The mezzanine debt market in the United States is flush with capital in search of quality deals. Many middle market funds are expanding with new funds in new locations. Some funds have discovered untapped market potential in international markets such as the United Kingdom and Germany. This is welcome sign for the European middle market as the Eurozone struggles with weak economic growth and a retrenching bank sector.
The large number of funds raised in the 2011 through 2013 timeframe are in prime investment mode in the U.S. Traditional mezzanine lenders are finding that while middle market M&A is booming, there is less a role for them to fill the funding gap with aggressive banks and large equity contributions from private equity investors. The emergence of business development public debt vehicles is also making life difficult for middle market mezzanine lenders. Many are adopting direct lending approach to deal origination. While capital raising for large funds appear to be tapering off according to Preqin, with only 16 mezzanine funds have held a final close so far in 2014. Large asset management companies seem to have discovered the asymmetry in pricing in the middle market for mezzanine loans. Some firms have added captive funds and others have increased their total asset allocation to the class due to the high risk adjusted returns.

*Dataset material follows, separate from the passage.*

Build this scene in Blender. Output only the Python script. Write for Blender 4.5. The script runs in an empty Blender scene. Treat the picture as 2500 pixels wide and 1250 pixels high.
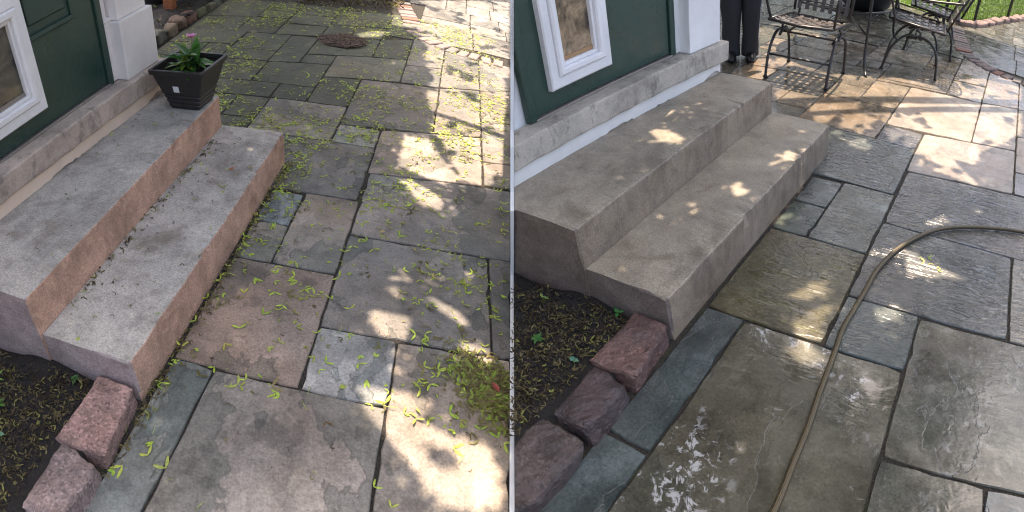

Notwithstanding this, mezzanine debt rates throughout the remainder of 2014 are likely to continue to be favorable for borrowers. Pricing is very deal specific with the same transaction receiving a wide spread of pricing terms from straight interest deals to fully priced deals with interest, PIK interest and equity warrants.
As for the mezzanine market’s appetite for credit risk, the mezzanine market appears to taking its cue from the diminishing risk premia in financial assets, brought upon by many years of low interest rates. This backdrop creates more active liquidity in the lending markets and emboldens lenders to do more deals and take more risk. Multiples have crept up to over 4 times, yet sector selectivity is disciplined.